N’allez pas dire à Madame Gao Qinsheng que l’internet est l’ultime vecteur de la liberté d’expression: son fils a été condamné à une peine de dix ans de prison en Chine pour avoir envoyé un simple courriel, et depuis elle met en garde contre les dangers du web.

Le fils de Mme Gao, Shi Tao, 39 ans, a été condamné en Chine en avril 2005 à 10 ans de prison pour diffusion de secrets d’Etat après avoir posté sur l’internet une consigne du gouvernement chinois aux médias leur interdisant de commémorer l’anniversaire de la répression du mouvement pro-démocratique de Tiananmen en 1989.
Il avait renvoyé le message gouvernemental depuis son compte mail sur Yahoo! à une organisation non gouvernementale à l’étranger favorable à des réformes démocratiques en Chine, suscitant la colère de Pékin.
Quand elles ont voulu trouver qui avait fait circuler le document, les autorités chinoises se sont tournées vers les responsables de Yahoo! qui ont promptement fourni les informations permettant de remonter jusqu’à Shi Tao.

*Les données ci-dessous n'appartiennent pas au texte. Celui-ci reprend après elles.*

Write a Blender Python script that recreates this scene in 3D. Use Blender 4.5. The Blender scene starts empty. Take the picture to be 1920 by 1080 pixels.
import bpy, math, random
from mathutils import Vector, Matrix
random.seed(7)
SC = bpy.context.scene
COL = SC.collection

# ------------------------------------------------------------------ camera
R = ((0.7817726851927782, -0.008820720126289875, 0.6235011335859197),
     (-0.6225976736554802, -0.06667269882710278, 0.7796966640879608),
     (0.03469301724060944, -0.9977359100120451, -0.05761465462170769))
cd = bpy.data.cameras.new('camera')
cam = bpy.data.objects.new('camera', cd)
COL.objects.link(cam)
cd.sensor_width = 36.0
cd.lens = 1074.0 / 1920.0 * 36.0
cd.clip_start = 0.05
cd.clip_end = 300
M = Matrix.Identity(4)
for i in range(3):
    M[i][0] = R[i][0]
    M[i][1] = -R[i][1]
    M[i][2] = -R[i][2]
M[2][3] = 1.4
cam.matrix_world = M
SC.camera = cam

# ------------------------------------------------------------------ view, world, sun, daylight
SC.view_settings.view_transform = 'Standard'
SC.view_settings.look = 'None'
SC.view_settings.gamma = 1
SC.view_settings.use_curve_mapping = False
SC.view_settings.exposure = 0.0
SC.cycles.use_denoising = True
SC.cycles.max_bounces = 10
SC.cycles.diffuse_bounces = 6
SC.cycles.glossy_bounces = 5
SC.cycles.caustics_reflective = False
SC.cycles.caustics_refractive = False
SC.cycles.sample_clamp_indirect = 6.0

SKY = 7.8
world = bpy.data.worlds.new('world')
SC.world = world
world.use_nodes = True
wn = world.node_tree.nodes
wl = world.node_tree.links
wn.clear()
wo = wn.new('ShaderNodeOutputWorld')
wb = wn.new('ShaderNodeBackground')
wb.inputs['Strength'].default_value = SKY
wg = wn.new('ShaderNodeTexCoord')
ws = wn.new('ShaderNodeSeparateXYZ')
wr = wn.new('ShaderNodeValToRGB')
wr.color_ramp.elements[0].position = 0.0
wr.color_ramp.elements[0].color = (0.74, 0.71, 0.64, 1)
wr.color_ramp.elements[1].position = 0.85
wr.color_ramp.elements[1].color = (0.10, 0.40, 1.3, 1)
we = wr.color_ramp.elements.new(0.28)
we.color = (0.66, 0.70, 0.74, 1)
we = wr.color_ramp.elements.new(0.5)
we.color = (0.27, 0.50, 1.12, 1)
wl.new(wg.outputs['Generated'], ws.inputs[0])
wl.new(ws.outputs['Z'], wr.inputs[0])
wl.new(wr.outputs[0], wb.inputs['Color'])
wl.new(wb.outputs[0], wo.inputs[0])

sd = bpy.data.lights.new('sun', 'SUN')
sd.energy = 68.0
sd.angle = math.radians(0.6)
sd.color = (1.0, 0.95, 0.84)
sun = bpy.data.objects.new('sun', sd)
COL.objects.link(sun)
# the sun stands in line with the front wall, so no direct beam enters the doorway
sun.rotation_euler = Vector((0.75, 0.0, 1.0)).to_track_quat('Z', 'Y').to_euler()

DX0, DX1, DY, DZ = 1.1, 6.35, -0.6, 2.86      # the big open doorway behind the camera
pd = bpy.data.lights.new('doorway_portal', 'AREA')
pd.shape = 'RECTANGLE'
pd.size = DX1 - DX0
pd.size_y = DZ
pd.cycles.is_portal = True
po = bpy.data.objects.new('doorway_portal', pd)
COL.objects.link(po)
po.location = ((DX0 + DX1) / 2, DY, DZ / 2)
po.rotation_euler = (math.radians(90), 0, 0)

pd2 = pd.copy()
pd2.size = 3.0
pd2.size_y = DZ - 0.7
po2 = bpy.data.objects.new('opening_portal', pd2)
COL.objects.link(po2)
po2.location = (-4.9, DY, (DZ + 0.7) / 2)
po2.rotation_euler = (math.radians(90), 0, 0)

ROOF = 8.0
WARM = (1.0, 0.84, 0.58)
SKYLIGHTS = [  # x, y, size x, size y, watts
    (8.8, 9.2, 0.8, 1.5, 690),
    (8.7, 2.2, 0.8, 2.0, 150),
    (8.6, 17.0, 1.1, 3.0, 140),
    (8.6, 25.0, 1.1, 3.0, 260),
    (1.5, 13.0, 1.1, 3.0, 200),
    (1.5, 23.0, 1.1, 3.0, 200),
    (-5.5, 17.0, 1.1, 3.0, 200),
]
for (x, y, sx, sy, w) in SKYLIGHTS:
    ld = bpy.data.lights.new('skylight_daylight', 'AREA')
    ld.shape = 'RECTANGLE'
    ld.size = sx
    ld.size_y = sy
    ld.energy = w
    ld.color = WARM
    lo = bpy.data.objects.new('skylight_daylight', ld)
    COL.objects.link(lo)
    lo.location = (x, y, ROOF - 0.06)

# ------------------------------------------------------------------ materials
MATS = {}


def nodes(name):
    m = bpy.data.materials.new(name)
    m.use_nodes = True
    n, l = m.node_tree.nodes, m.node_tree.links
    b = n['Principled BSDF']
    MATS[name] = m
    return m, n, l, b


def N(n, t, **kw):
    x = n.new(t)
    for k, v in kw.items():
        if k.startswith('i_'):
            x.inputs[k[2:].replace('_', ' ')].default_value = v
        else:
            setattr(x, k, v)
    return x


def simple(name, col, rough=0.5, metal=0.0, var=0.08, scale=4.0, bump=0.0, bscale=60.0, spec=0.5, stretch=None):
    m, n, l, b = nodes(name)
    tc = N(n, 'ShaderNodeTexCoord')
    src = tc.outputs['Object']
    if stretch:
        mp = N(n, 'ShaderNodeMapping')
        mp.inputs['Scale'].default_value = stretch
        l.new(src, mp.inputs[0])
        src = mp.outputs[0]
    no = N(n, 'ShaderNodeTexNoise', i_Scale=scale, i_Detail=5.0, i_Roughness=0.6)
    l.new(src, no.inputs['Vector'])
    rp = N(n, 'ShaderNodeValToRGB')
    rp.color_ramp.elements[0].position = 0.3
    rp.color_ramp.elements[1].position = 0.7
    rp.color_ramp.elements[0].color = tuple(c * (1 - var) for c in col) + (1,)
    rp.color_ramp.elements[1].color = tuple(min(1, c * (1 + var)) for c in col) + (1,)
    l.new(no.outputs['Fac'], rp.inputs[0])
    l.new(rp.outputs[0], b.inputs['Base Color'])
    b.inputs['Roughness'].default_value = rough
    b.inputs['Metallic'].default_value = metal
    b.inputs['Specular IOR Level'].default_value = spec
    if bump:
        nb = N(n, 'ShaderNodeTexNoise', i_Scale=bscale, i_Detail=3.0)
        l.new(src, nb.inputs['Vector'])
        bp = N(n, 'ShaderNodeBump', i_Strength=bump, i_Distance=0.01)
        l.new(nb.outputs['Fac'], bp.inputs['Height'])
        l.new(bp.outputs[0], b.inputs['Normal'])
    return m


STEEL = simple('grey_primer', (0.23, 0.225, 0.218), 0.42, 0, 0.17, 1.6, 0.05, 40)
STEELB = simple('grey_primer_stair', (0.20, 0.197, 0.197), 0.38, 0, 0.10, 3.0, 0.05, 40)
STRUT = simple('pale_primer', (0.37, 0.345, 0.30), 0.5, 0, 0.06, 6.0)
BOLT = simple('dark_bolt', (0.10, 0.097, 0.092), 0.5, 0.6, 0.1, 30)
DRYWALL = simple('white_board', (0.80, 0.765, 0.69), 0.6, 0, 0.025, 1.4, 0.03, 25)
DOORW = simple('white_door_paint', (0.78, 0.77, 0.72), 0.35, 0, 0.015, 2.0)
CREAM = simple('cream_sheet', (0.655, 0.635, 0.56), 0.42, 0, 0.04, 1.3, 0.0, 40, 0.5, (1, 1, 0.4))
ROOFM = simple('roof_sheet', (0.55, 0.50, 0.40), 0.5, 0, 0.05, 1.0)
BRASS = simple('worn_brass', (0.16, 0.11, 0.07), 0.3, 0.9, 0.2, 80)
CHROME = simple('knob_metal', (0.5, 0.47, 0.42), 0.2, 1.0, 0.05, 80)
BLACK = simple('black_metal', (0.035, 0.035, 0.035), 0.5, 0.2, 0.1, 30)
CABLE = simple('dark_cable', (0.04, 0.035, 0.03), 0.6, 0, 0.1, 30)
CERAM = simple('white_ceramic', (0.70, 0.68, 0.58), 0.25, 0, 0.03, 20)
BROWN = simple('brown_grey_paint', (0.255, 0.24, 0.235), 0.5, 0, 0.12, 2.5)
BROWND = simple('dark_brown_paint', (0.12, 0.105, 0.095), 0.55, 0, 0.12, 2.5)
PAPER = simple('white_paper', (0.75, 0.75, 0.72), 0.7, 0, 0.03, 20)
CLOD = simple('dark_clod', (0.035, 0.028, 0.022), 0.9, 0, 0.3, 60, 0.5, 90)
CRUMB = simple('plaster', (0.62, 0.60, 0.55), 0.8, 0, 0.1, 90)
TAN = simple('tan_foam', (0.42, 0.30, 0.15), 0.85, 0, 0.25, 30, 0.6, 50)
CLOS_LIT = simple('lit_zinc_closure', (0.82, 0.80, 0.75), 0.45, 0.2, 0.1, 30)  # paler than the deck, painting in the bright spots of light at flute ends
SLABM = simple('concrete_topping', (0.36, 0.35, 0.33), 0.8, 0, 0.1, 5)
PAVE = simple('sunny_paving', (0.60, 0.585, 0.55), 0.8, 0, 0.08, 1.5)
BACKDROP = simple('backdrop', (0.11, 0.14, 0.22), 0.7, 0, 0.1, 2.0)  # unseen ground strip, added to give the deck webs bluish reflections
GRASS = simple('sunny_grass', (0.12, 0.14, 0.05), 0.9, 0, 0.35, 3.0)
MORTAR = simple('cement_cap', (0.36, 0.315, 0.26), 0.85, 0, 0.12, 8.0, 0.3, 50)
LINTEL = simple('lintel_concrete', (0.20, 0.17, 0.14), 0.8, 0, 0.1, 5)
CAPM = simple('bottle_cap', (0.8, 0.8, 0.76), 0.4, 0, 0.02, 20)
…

Depuis la condamnation de son fils, Mme Gao n’a de cesse de mettre en garde contre les liens étroits entre les groupes internet et le gouvernement et avertit que « tout un chacun peut devenir victime ».
Elle n’accepte pas la défense des responsables de Yahoo! qui assurent avoir été contraints par la législation chinoise de fournir ces informations.
« Le cas de mon fils est un avertissement pour toutes les entreprises qui s’occupent d’internet en Chine. Elles devraient vraiment réfléchir au type de politique qu’elles veulent avoir si elles sont confrontées à ce type de société et de gouvernement qui supprime la liberté sur l’internet », a déclaré Mme Gao à l’AFP.
Quelque 52 personnes sont actuellement détenues dans des prisons chinoises pour s’être exprimées trop librement sur l’internet, selon l’association Reporters sans frontières (RSF).
« Il y a seulement cinq ans, beaucoup de gens pensaient que la société chinoise et la politique seraient métamorphosées par l’internet, un média prétendument incontrôlable », estime RSF.
« Désormais, la Chine ayant une influence géopolitique croissante, les gens se demandent si, au contraire, le modèle chinois de l’internet, basé sur la censure et la surveillance, ne sera pas un jour imposé au reste du monde », ajoute l’association.
Outre la Chine, RSF recense 12 Etats « ennemis de l’internet » qui « violent systématiquement la liberté d’expression en ligne »: l’Egypte, le Bélarus, la Birmanie, Cuba, l’Iran, la Corée du Nord, l’Arabie saoudite, la Syrie, la Tunisie, le Turkménistan, l’Ouzbékistan et le Vietnam.
Mme Gao a pleuré mardi quand les deux plus hauts dirigeants de Yahoo!, le PDG Jerry Yang et le vice-président Michael Callahan, lui ont publiquement fait leurs excuses pour le rôle de leur entreprise dans l’emprisonnement de son fils.
Les responsables avaient été convoqués devant le Congrès américain où Tom Lantos, le président de la commission des Affaires étrangères de la Chambre, les a invités à « demander pardon » à la mère de Shi Tao, « dont le fils croupit derrière des barreaux notamment à cause de Yahoo! ».
Les deux dirigeants se sont alors simultanément tournés vers Gao Qinsheng, assise juste derrière eux, et ont approuvé de la tête à plusieurs reprises.
Mme Gao, s’exprimant par le biais d’un interprète, a toutefois indiqué peu après: « Ce geste est loin d’être suffisant. Cela m’a rendue très triste et m’a fait penser à mon fils, qui est toujours en prison ».